Ryan Hanigan, C, Reds: Last week I loved Hanigan as a free agent pickup. What's not to like about a .325 hitting catcher with an .808 OPS? Hanigan got a chance to play when Joey Votto went on the DL a month ago. Regular catcher Ramon Hernandez slid over to first base which allowed Hanigan to start. Unfortunately for Hanigan, Votto was activated Tuesday. That puts Hernandez back behind the plate and Hanigan back on the bench despite out-hitting Hernandez by 83 points. If you picked up Hanigan and enjoyed some of his hot hitting, pat yourself on the back. Now it's time to drop him and move on.

Kelly Shoppach, C, Indians: It's amazing that a .189 hitting backup catcher is owned in over 40% of leagues. Some people are expecting the Indians to trade Martinez and open the door to Shoppach. However, I don't expect Martinez to go anywhere. Drop Shoppach.

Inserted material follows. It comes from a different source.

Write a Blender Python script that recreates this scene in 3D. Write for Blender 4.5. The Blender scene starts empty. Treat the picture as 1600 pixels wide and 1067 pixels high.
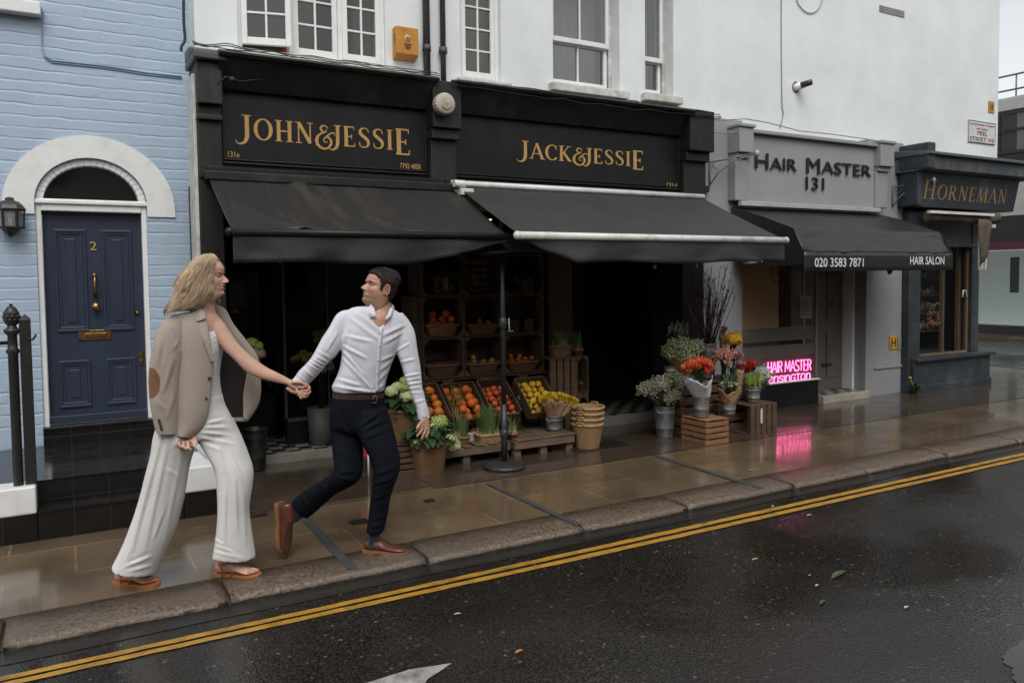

Kurt Suzuki, C, Athletics: Suzuki burst out of the starting blocks this season, hitting a robust .343 in April. Since then he has slumped to the point where his average has leveled off at .278 -- very close to his lifetime mark. Suzuki has little power and doesn't walk much. If you still have him on your roster, you've held on to him too long.

Dioner Navarro, C, Rays: Navarro looked like he turned a corner last season, hitting .295 for the American League champions. That .295 was sandwiched between a .227 season in 2007 and this season's .218. Last year looks awfully fluky. To make matters worse, Navarro neither walks nor hits for much power-- His OPS is only .564.